My old boss used to tell me all the time that “you have to earn the right to do cool shit”.
There are other, less cool, ways of saying the same thing - including:
- Fundamentals, fundamentals, fundamentals.
- Practice your scales, arpeggios, and etudes.
- Focus on the core parts of your business.
- Quantity has a quality of its own.
This certainly isn’t a blanket statement, and it’s worth thinking about the nuances.
Have you heard of 4X games? It’s a category of strategy games that fit into four stages: eXplore, eXpand, eXploit, eXterminate. Ignore the violent semantics for a second, and appreciate how good of a framework it is.
“Earning the right to do cool shit” doesn’t matter if you’re in the first stage (explore). The point of this stage is to figure out what is out there - by default, everything you do in this stage is cool and shiny.
The later three stages is really where having a solid foundation matters.
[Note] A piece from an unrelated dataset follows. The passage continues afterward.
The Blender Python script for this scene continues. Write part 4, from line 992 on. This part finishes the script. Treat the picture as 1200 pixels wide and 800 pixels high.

When you start expanding, you’ve probably identified something worth building for the medium/long term. Then, doing all the boring, tedious work becomes essential for bankrolling your cool R&D activities.
Improving observability throughout your systems, optimizing your core business to address problems smoother and capture opportunities faster, setting up automated scripts and testing, crafting data pipelines - these are all boring things that give you the chance to expand, exploit, exterminate, and work on cool shit.
Thankfully, the boring stuff isn’t all boring - there are definitely pockets inside the boring that are incredibly dope. For example, Amazon S3 is such a “unimpressive” service. But 11 fucking 9s availability is bonkers and reaching that level of reliability is absolutely brain-melting.
When you catch yourself getting bogged down with tedious, but important work; remind yourself that you have to earn the right to work on cool stuff. Maybe you’ll find some spiffy tidbits along the way.
But until then - stay alive and keep plugging away.